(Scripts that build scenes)
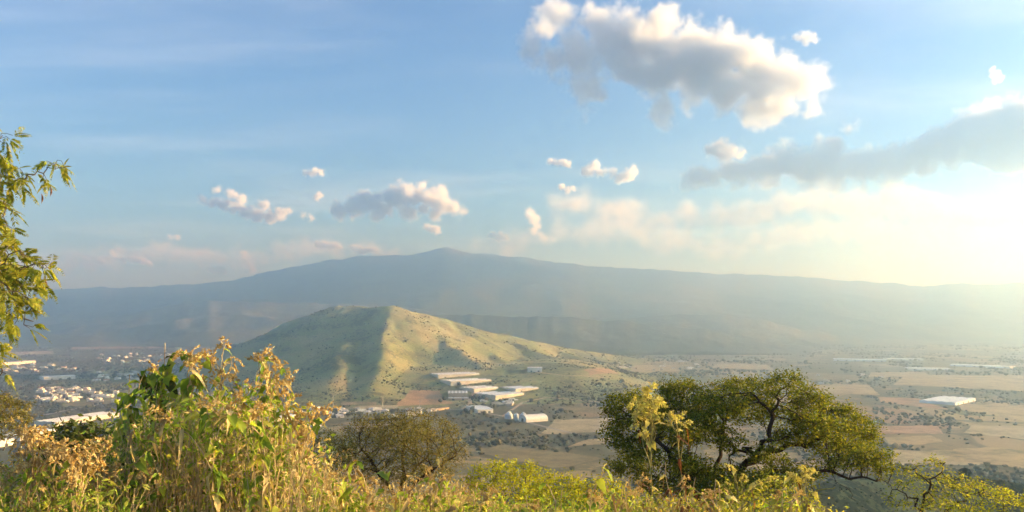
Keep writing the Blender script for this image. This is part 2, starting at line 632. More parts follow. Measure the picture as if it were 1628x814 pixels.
def cloud_nodes(name, pts, rad, lo, hi, res, nscale, amp, soft, mat, detail=5.0, flat=None):
    """a fog grid: spheres round the points of the mesh, broken up by noise"""
    g = bpy.data.node_groups.new(name, 'GeometryNodeTree')
    g.interface.new_socket('Geometry', in_out='INPUT', socket_type='NodeSocketGeometry')
    g.interface.new_socket('Geometry', in_out='OUTPUT', socket_type='NodeSocketGeometry')
    N = g.nodes.new; L = g.links.new
    gi = N('NodeGroupInput'); go = N('NodeGroupOutput')
    pos = N('GeometryNodeInputPosition')
    n = len(pts)
    idx = N('GeometryNodeInputIndex')
    sv = N('GeometryNodeIndexSwitch'); sv.data_type = 'VECTOR'
    sf = N('GeometryNodeIndexSwitch'); sf.data_type = 'FLOAT'
    for s_ in (sv, sf):
        while len(s_.index_switch_items) < n: s_.index_switch_items.new()
        L(idx.outputs[0], s_.inputs[0])
    for i in range(n):
        sv.inputs[i + 1].default_value = tuple(float(q) for q in pts[i])
        sf.inputs[i + 1].default_value = float(rad[i])
    pn = N('GeometryNodePoints')
    pn.inputs['Count'].default_value = n
    L(sv.outputs[0], pn.inputs['Position']); L(sf.outputs[0], pn.inputs['Radius'])
    near = N('GeometryNodeSampleNearest'); near.domain = 'POINT'
    L(pn.outputs[0], near.inputs['Geometry'])
    sp = N('GeometryNodeSampleIndex'); sp.data_type = 'FLOAT_VECTOR'; sp.domain = 'POINT'
    sr = N('GeometryNodeSampleIndex'); sr.data_type = 'FLOAT'; sr.domain = 'POINT'
    p2 = N('GeometryNodeInputPosition')
    at = N('GeometryNodeInputRadius')
    L(pn.outputs[0], sp.inputs['Geometry']); L(pn.outputs[0], sr.inputs['Geometry'])
    L(p2.outputs[0], sp.inputs['Value']); L(at.outputs[0], sr.inputs['Value'])
    L(near.outputs[0], sp.inputs['Index']); L(near.outputs[0], sr.inputs['Index'])
    ds = N('ShaderNodeVectorMath'); ds.operation = 'DISTANCE'
    L(pos.outputs[0], ds.inputs[0]); L(sp.outputs[0], ds.inputs[1])
    def M(op, a, b):
        m = N('ShaderNodeMath'); m.operation = op
        for i, v in enumerate((a, b)):
            if isinstance(v, (int, float)): m.inputs[i].default_value = v
            else: L(v, m.inputs[i])
        return m.outputs[0]
    f = M('SUBTRACT', sr.outputs[0], ds.outputs['Value'])
    nz = N('ShaderNodeTexNoise')
    nz.inputs['Scale'].default_value = nscale
    nz.inputs['Detail'].default_value = detail
    nz.inputs['Roughness'].default_value = 0.66
    L(pos.outputs[0], nz.inputs['Vector'])
    a = M('MULTIPLY', M('SUBTRACT', nz.outputs[0], 0.5), amp * 2)
    f = M('ADD', f, a)
    if flat is not None:
        sx = N('ShaderNodeSeparateXYZ'); L(pos.outputs[0], sx.inputs[0])
        f = M('MINIMUM', f, M('MULTIPLY', M('ADD', M('SUBTRACT', sx.outputs[2], flat), M('MULTIPLY', a, 0.3)), 0.6))
    d = M('DIVIDE', f, soft)
    cl = N('ShaderNodeClamp'); L(d, cl.inputs[0])
    vc = N('GeometryNodeVolumeCube')
    L(cl.outputs[0], vc.inputs['Density'])
    vc.inputs['Min'].default_value = lo; vc.inputs['Max'].default_value = hi
    for k, r in zip(('Resolution X', 'Resolution Y', 'Resolution Z'), res):
        vc.inputs[k].default_value = int(r)
    sm = N('GeometryNodeSetMaterial'); sm.inputs['Material'].default_value = mat
    L(vc.outputs[0], sm.inputs[0]); L(sm.outputs[0], go.inputs[0])
    return g


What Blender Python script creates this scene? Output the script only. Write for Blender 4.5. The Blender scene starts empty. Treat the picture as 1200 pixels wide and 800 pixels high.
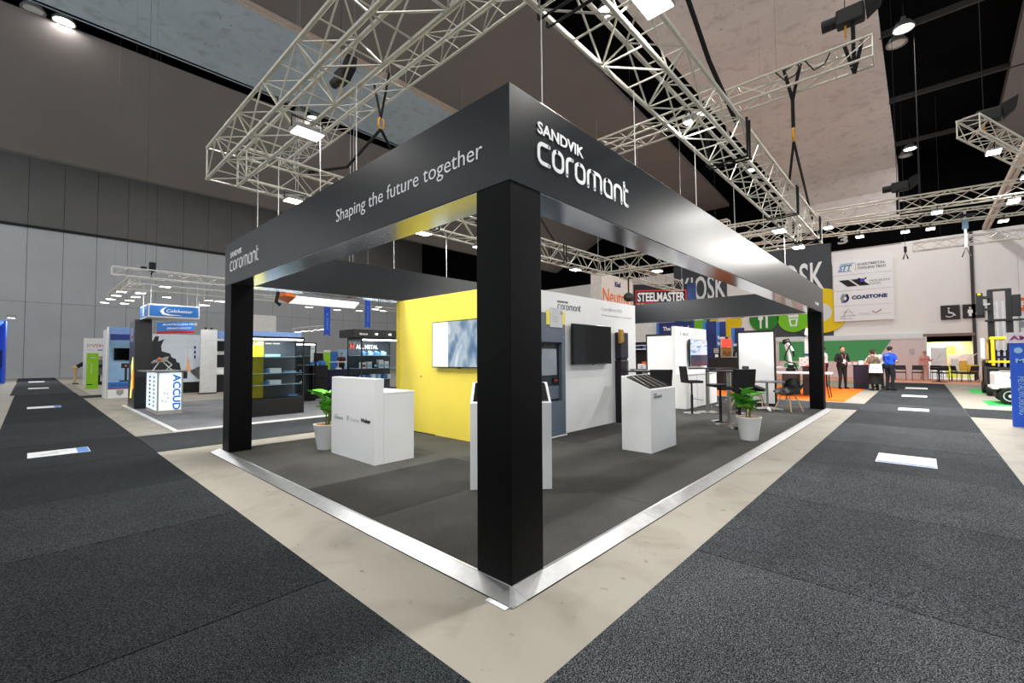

■ **EXERCISE GOAL**: Repeat each entry above word for word, leaving every picture out.

■ **PROBLEM SOLUTION**:
Keep writing the Blender script for this image. This is part 2, starting at line 632. More parts follow. Measure the picture as if it were 1628x814 pixels.
def cloud_nodes(name, pts, rad, lo, hi, res, nscale, amp, soft, mat, detail=5.0, flat=None):
    """a fog grid: spheres round the points of the mesh, broken up by noise"""
    g = bpy.data.node_groups.new(name, 'GeometryNodeTree')
    g.interface.new_socket('Geometry', in_out='INPUT', socket_type='NodeSocketGeometry')
    g.interface.new_socket('Geometry', in_out='OUTPUT', socket_type='NodeSocketGeometry')
    N = g.nodes.new; L = g.links.new
    gi = N('NodeGroupInput'); go = N('NodeGroupOutput')
    pos = N('GeometryNodeInputPosition')
    n = len(pts)
    idx = N('GeometryNodeInputIndex')
    sv = N('GeometryNodeIndexSwitch'); sv.data_type = 'VECTOR'
    sf = N('GeometryNodeIndexSwitch'); sf.data_type = 'FLOAT'
    for s_ in (sv, sf):
        while len(s_.index_switch_items) < n: s_.index_switch_items.new()
        L(idx.outputs[0], s_.inputs[0])
    for i in range(n):
        sv.inputs[i + 1].default_value = tuple(float(q) for q in pts[i])
        sf.inputs[i + 1].default_value = float(rad[i])
    pn = N('GeometryNodePoints')
    pn.inputs['Count'].default_value = n
    L(sv.outputs[0], pn.inputs['Position']); L(sf.outputs[0], pn.inputs['Radius'])
    near = N('GeometryNodeSampleNearest'); near.domain = 'POINT'
    L(pn.outputs[0], near.inputs['Geometry'])
    sp = N('GeometryNodeSampleIndex'); sp.data_type = 'FLOAT_VECTOR'; sp.domain = 'POINT'
    sr = N('GeometryNodeSampleIndex'); sr.data_type = 'FLOAT'; sr.domain = 'POINT'
    p2 = N('GeometryNodeInputPosition')
    at = N('GeometryNodeInputRadius')
    L(pn.outputs[0], sp.inputs['Geometry']); L(pn.outputs[0], sr.inputs['Geometry'])
    L(p2.outputs[0], sp.inputs['Value']); L(at.outputs[0], sr.inputs['Value'])
    L(near.outputs[0], sp.inputs['Index']); L(near.outputs[0], sr.inputs['Index'])
    ds = N('ShaderNodeVectorMath'); ds.operation = 'DISTANCE'
    L(pos.outputs[0], ds.inputs[0]); L(sp.outputs[0], ds.inputs[1])
    def M(op, a, b):
        m = N('ShaderNodeMath'); m.operation = op
        for i, v in enumerate((a, b)):
            if isinstance(v, (int, float)): m.inputs[i].default_value = v
            else: L(v, m.inputs[i])
        return m.outputs[0]
    f = M('SUBTRACT', sr.outputs[0], ds.outputs['Value'])
    nz = N('ShaderNodeTexNoise')
    nz.inputs['Scale'].default_value = nscale
    nz.inputs['Detail'].default_value = detail
    nz.inputs['Roughness'].default_value = 0.66
    L(pos.outputs[0], nz.inputs['Vector'])
    a = M('MULTIPLY', M('SUBTRACT', nz.outputs[0], 0.5), amp * 2)
    f = M('ADD', f, a)
    if flat is not None:
        sx = N('ShaderNodeSeparateXYZ'); L(pos.outputs[0], sx.inputs[0])
        f = M('MINIMUM', f, M('MULTIPLY', M('ADD', M('SUBTRACT', sx.outputs[2], flat), M('MULTIPLY', a, 0.3)), 0.6))
    d = M('DIVIDE', f, soft)
    cl = N('ShaderNodeClamp'); L(d, cl.inputs[0])
    vc = N('GeometryNodeVolumeCube')
    L(cl.outputs[0], vc.inputs['Density'])
    vc.inputs['Min'].default_value = lo; vc.inputs['Max'].default_value = hi
    for k, r in zip(('Resolution X', 'Resolution Y', 'Resolution Z'), res):
        vc.inputs[k].default_value = int(r)
    sm = N('GeometryNodeSetMaterial'); sm.inputs['Material'].default_value = mat
    L(vc.outputs[0], sm.inputs[0]); L(sm.outputs[0], go.inputs[0])
    return g


What Blender Python script creates this scene? Output the script only. Write for Blender 4.5. The Blender scene starts empty. Treat the picture as 1200 pixels wide and 800 pixels high.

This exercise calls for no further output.